EXERCISE GOAL
Every line from the first one to the line containing "scene.camera = cam" should be echoed exactly; leave out the rest.

DATA
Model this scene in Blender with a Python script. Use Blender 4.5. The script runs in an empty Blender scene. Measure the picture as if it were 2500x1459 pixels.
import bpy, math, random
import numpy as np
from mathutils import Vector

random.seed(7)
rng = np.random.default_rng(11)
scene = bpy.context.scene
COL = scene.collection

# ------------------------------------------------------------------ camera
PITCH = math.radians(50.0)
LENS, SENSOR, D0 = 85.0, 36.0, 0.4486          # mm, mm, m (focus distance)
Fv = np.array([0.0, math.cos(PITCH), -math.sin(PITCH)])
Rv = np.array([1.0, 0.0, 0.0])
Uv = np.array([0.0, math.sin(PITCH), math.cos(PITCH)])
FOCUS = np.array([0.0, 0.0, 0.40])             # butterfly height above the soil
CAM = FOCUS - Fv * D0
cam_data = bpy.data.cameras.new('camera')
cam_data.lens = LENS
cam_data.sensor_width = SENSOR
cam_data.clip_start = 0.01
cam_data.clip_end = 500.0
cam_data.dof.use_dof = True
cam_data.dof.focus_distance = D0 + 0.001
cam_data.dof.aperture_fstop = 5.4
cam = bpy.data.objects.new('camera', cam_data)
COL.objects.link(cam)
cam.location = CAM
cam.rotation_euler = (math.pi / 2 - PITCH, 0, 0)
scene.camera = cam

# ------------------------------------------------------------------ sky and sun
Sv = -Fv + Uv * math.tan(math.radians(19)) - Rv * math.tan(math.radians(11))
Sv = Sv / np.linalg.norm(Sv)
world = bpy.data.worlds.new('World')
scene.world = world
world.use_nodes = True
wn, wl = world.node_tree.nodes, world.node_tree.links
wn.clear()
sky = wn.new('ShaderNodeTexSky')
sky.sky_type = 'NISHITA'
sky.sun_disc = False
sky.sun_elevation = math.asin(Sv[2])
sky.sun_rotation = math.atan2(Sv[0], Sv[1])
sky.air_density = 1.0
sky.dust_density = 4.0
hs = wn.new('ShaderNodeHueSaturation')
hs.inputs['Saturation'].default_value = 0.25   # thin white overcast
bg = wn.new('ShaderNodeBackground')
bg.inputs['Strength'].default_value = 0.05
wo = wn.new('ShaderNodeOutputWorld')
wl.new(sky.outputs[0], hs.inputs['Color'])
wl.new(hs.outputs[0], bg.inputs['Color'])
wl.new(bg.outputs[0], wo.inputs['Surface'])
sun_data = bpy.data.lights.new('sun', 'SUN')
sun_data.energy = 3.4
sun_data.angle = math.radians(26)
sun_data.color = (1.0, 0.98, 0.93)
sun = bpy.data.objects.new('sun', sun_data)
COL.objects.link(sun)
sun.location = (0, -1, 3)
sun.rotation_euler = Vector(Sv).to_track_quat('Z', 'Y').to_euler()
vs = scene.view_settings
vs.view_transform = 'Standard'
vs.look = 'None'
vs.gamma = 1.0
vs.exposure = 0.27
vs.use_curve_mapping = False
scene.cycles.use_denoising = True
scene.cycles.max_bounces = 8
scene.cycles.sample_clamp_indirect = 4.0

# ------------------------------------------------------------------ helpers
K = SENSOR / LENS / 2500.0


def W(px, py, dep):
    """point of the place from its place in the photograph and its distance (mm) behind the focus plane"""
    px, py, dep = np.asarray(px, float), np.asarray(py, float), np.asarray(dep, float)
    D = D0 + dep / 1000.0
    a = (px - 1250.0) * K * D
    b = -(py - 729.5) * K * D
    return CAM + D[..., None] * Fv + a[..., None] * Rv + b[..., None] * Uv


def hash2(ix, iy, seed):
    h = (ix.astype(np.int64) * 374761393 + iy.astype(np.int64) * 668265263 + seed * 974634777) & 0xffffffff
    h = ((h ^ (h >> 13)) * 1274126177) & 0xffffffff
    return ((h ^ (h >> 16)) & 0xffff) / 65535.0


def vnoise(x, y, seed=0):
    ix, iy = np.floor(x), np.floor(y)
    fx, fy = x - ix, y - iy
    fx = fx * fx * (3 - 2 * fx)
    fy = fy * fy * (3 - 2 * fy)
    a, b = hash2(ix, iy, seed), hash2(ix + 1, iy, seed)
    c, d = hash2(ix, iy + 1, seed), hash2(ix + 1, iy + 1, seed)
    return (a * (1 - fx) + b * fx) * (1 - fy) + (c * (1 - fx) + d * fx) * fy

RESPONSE
Model this scene in Blender with a Python script. Use Blender 4.5. The script runs in an empty Blender scene. Measure the picture as if it were 2500x1459 pixels.
import bpy, math, random
import numpy as np
from mathutils import Vector

random.seed(7)
rng = np.random.default_rng(11)
scene = bpy.context.scene
COL = scene.collection

# ------------------------------------------------------------------ camera
PITCH = math.radians(50.0)
LENS, SENSOR, D0 = 85.0, 36.0, 0.4486          # mm, mm, m (focus distance)
Fv = np.array([0.0, math.cos(PITCH), -math.sin(PITCH)])
Rv = np.array([1.0, 0.0, 0.0])
Uv = np.array([0.0, math.sin(PITCH), math.cos(PITCH)])
FOCUS = np.array([0.0, 0.0, 0.40])             # butterfly height above the soil
CAM = FOCUS - Fv * D0
cam_data = bpy.data.cameras.new('camera')
cam_data.lens = LENS
cam_data.sensor_width = SENSOR
cam_data.clip_start = 0.01
cam_data.clip_end = 500.0
cam_data.dof.use_dof = True
cam_data.dof.focus_distance = D0 + 0.001
cam_data.dof.aperture_fstop = 5.4
cam = bpy.data.objects.new('camera', cam_data)
COL.objects.link(cam)
cam.location = CAM
cam.rotation_euler = (math.pi / 2 - PITCH, 0, 0)
scene.camera = cam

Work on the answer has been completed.